* Begin *
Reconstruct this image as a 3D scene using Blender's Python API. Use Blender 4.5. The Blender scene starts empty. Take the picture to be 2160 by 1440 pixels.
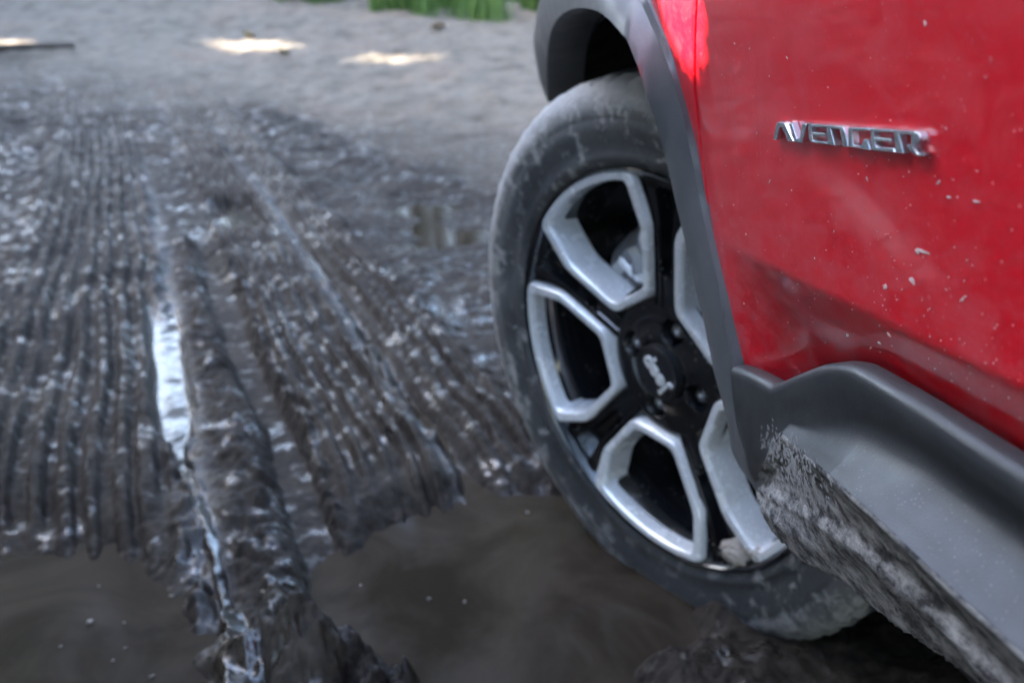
import bpy, bmesh, math, random
import numpy as np
from mathutils import Matrix, Vector

random.seed(4); rng = np.random.default_rng(7)
sc = bpy.context.scene
COL = sc.collection

# ------------------------------------------------------------------ frames
def nz(v):
    v = np.array(v, float); return v / np.linalg.norm(v)
FL = 2149.0                                   # focal length in pixels of a 2160 px wide picture
Fc = nz([-.1216, .2471, .9613]); Uc = np.array([-.1715, .9487, -.2655]); Uc = nz(Uc - (Uc @ Fc) * Fc)
Rc = np.cross(Uc, Fc)                         # the car's forward, up and right seen from the camera
Zw = nz([-.05, .9414, -.3335]); Yw = nz(Fc - (Fc @ Zw) * Zw); Xw = np.cross(Zw, Yw)
CAM_H = .74
XD = .225                                     # camera to door skin
WC = np.array([.1644, -.0395, 1.1925])        # wheel centre seen from the camera
def to_world(v): return np.array([v @ Xw, v @ Yw, v @ Zw])
def ray(px, py): return np.array([(px - 1080) / FL, (720 - py) / FL, 1.])
CAR_O = to_world(XD * Rc + (WC @ Fc) * Fc + (WC @ Uc) * Uc) + [0, 0, CAM_H]
CAR_M = Matrix.Identity(4)
for i, a in enumerate((Rc, Fc, Uc)):
    w = to_world(a)
    for k in range(3): CAR_M[k][i] = w[k]
for k in range(3): CAR_M[k][3] = CAR_O[k]
def at(px, py, x=0.):
    "point of the car's flank (car axes: x inward, y forward, z up) at depth x behind the door skin"
    d = ray(px, py); P = d * ((XD + x) / (d @ Rc))
    return np.array([x, (P - WC) @ Fc, (P - WC) @ Uc])
def ground_pt(px, py, z=.03):
    d = to_world(ray(px, py)); t = (z - CAM_H) / d[2]
    return np.array([d[0] * t, d[1] * t, z])

# ------------------------------------------------------------------ camera, world, sun, exposure
cam = bpy.data.cameras.new('camera'); co = bpy.data.objects.new('camera', cam); COL.objects.link(co)
cm = Matrix.Identity(4)
for i, a in enumerate(([1, 0, 0], [0, 1, 0], [0, 0, -1])):
    w = to_world(np.array(a, float))
    for k in range(3): cm[k][i] = w[k]
cm[2][3] = CAM_H
co.matrix_world = cm
cam.sensor_width = 36; cam.lens = FL / 2160 * 36; cam.clip_start = .02; cam.clip_end = 600
cam.dof.use_dof = True; cam.dof.focus_distance = .60; cam.dof.aperture_fstop = 7.1; cam.dof.aperture_blades = 7
sc.camera = co

SUN_EL = math.radians(33); SUN_DIR = nz([-.93, .37, 0]); SUN_DIR = nz([SUN_DIR[0] * math.cos(SUN_EL), SUN_DIR[1] * math.cos(SUN_EL), math.sin(SUN_EL)])
wd = bpy.data.worlds.new('World'); sc.world = wd; wd.use_nodes = True
nt = wd.node_tree; bg = nt.nodes['Background']; sky = nt.nodes.new('ShaderNodeTexSky')
sky.sky_type = 'NISHITA'; sky.sun_disc = False; sky.sun_elevation = SUN_EL
sky.sun_rotation = math.atan2(SUN_DIR[0], SUN_DIR[1]); sky.dust_density = 2.5; sky.air_density = 1.0; sky.ozone_density = 1.0
nt.links.new(sky.outputs[0], bg.inputs[0]); bg.inputs[1].default_value = .15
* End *
*Task to carry out*
Emit the lines of the material exactly, from its first line to the line containing "COL = sc.collection", inclusive; leave every picture out.

*Worked answer*
Reconstruct this image as a 3D scene using Blender's Python API. Use Blender 4.5. The Blender scene starts empty. Take the picture to be 2160 by 1440 pixels.
import bpy, bmesh, math, random
import numpy as np
from mathutils import Matrix, Vector

random.seed(4); rng = np.random.default_rng(7)
sc = bpy.context.scene
COL = sc.collection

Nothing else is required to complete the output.